Chiamiamo “macchina termica” un sistema termodinamico in grado di scambiare calore e lavoro con l’ambiente o con altri sistemi termodinamici. Il primo principio della termodinamica sancisce, tra le altre cose, che le macchine termiche altro non fanno se non trasformare calore in lavoro, in porzioni più o meno ampie, ma sempre di modo che la differenza tra queste due grandezze rimanga costante la differenza. In pratica, non è possibile generare energia dal nulla (o distruggere energia) ma è sempre necessario fornire o calore o lavoro, di modo che la differenza $\mathcal{Q} - \mathcal{L}$ sia positiva (rispettivamente, negativa).

Tuttavia il primo principio non vieta di pensare alla situazione seguente. Immaginiamo di costruire una macchina termica che converta completamente il calore fornitole in lavoro: ad esempio, una macchina in grado di compiere una trasformazione isoterma da uno stato a pressione maggiore a uno stato a pressione minore, come evidenziato nell’esempio precedente. Ora supponiamo di costruire un’altra macchina termica, che converta completamente il lavoro fornitole in calore: ad esempio, una macchina in grado di compiere una trasformazione isoterma da uno stato a pressione minore a uno stato a temperatura maggiore. Infine, pensiamo di collegare queste due macchine: a fronte di calore fornitole $\mathcal{Q}$, la prima macchina lo trasforma in lavoro $\mathcal{L}$ e fornisce questo lavoro alla seconda macchina; questa, dal canto suo, trasforma il lavoro fornitole $\mathcal{L}$ di nuovo in calore $\mathcal{Q}$, che cede alla prima macchina, mettendo nuovamente in moto il processo. Un processo fisico che, una volta messo in moto, è in grado di autoalimentarsi, senza bisogno di intervento esterno, si dice moto perpetuo: abbiamo appena costruito il moto perpetuo termodinamico!

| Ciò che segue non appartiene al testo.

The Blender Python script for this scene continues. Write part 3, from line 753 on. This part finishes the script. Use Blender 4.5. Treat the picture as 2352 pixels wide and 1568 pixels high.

Anche nei primi stadi dello sviluppo di questa disciplina si seguì un ragionamento analogo, e si cercò di costruire macchine termiche in grado di trasformare completamente calore in lavoro o lavoro in calore. Tutti i tentativi fallirono: purtroppo, nessun tentativo può riuscire, poiché sussiste infatti il secondo principio della termodinamica.